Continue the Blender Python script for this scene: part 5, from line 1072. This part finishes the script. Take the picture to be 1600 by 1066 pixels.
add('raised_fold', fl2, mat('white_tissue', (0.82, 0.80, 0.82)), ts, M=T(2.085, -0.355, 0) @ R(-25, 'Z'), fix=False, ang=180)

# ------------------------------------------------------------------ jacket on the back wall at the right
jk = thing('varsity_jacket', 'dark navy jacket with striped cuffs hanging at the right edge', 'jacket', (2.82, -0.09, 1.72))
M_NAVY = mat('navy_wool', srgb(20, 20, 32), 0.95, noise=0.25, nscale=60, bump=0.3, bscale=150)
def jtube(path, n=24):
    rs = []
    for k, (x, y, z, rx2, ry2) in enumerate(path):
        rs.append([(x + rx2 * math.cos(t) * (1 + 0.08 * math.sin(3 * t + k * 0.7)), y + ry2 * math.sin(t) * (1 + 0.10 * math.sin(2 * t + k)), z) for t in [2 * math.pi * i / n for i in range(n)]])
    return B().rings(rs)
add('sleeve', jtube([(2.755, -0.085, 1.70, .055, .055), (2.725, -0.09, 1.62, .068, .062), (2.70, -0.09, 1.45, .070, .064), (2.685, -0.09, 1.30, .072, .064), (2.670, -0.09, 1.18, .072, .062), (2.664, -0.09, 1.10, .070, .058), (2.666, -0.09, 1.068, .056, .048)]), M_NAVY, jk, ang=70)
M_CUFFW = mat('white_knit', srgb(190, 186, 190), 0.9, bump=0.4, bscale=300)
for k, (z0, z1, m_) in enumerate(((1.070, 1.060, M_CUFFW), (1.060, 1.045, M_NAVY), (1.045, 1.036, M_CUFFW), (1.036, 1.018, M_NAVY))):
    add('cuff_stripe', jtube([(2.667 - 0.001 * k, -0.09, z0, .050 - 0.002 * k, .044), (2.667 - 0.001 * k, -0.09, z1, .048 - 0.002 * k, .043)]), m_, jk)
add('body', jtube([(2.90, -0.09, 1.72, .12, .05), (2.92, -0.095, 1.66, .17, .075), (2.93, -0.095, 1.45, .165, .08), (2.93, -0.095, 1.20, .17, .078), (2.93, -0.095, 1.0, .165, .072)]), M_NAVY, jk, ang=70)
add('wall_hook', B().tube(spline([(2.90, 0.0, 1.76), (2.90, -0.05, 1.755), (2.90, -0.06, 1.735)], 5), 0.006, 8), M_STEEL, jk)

◆ ◆ ◆ ◆ ◆

# DO THIS
Extract the first line above and each line after it up to and including the one with "R(-25, 'Z'), fix=False, ang=180)", please, exactly and with nothing else.

# FINISHED TASK
Continue the Blender Python script for this scene: part 5, from line 1072. This part finishes the script. Take the picture to be 1600 by 1066 pixels.
add('raised_fold', fl2, mat('white_tissue', (0.82, 0.80, 0.82)), ts, M=T(2.085, -0.355, 0) @ R(-25, 'Z'), fix=False, ang=180)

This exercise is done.